Nepal torture suspect held by Metropolitan Police
- Published
A man has been arrested in the UK on suspicion of committing torture during the civil war in Nepal in 2005.
Metropolitan Police officers arrested the 46-year-old man in St Leonards-on-Sea, East Sussex, on Thursday.
The BBC understands that the suspect is linked to the former government in Nepal and that police are acting on a complaint made in the UK.
The Met is the UK force responsible for investigating accusations of war crimes or human rights abuses.
In a brief statement, the Metropolitan Police said the man remained in custody in a police station in Sussex. Officers are conducting searches at the residential address where the man was arrested at 07:19 GMT.
Nepal's decade-long civil war, which ended in 2006, led to allegations of human rights atrocities against both the army and Maoist rebels.
The investigation is linked to very serious allegations of torture made by an individual who is in contact with human rights campaigners in Nepal and a law firm in London. The individual says he was tortured by state agents to extract information during interrogation.
In a brief statement released through the solicitors, Hickman Rose, the alleged victim said: "I trust that the British system will deliver justice; something I was not able to get in my own country."
The man who is being held on suspicion of torture was arrested under Section 134 of the Criminal Justice Act 1988, external and the investigation is being led by officers from the Metropolitan Police's Counter Terrorism Command. There are nine detectives at Scotland Yard who specialise in investigating war crimes, alongside their other duties.
The rarely-used 1988 war crimes and human rights abuses law is known as a "universal jurisdiction" offence. It permits the UK to arrest and prosecute people accused of human rights abuses committed overseas, even if the crime is not connected to events in the UK. The investigations rarely reach trial because of the difficulties detectives face in gathering sufficient evidence to put before a jury.
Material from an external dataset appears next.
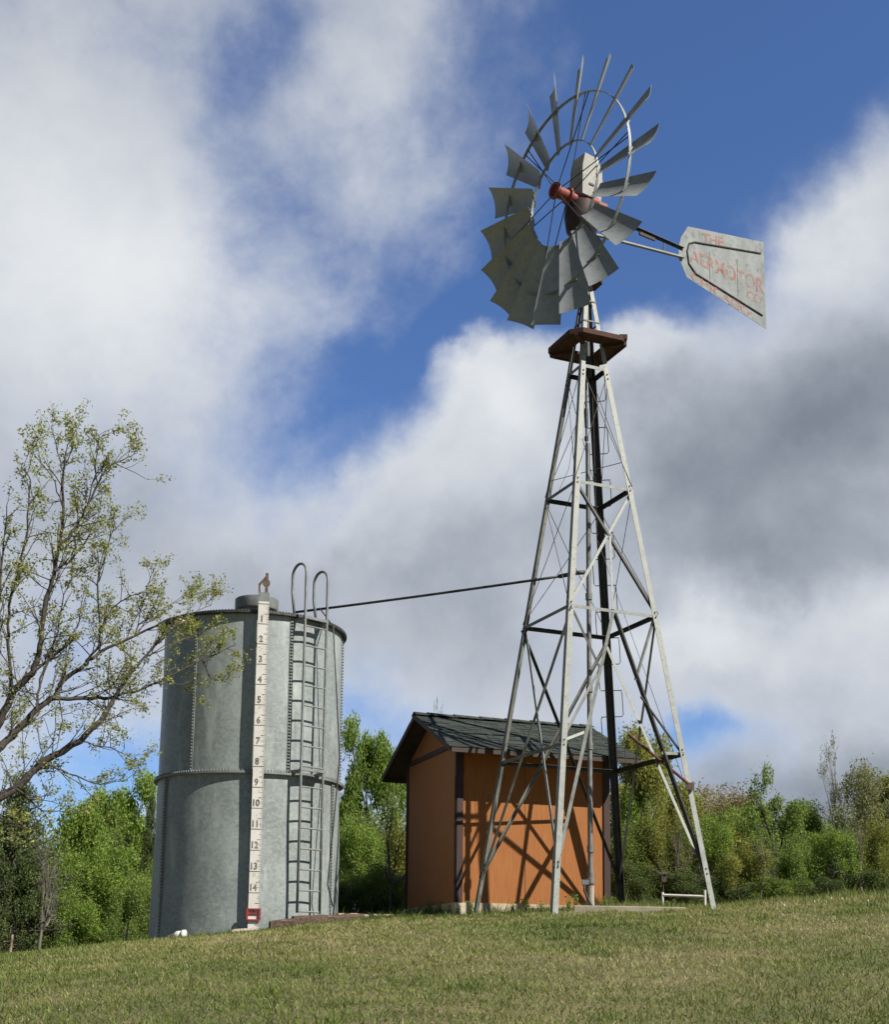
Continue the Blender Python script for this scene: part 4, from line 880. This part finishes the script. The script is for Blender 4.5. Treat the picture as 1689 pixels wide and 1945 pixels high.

War crimes investigations are run within tight guidelines agreed between the Metropolitan Police and the Crown Prosecution Service. Officers must secure corroborating evidence in the UK before a prosecution becomes possible. The proposed prosecution must also be approved by the Attorney General.
The only successful prosecution in the UK under the 1988 law occurred in 2005 when a former Afghan warlord, hiding in south London, was jailed for 20 years. Faryadi Zardad, who was living in Streatham at the time of his arrest, was found guilty at the Old Bailey of torture and hostage-taking in his home country.
Another man, accused of Nazi war crimes, was successfully convicted in 1999 under the separate War Crimes Act 1991.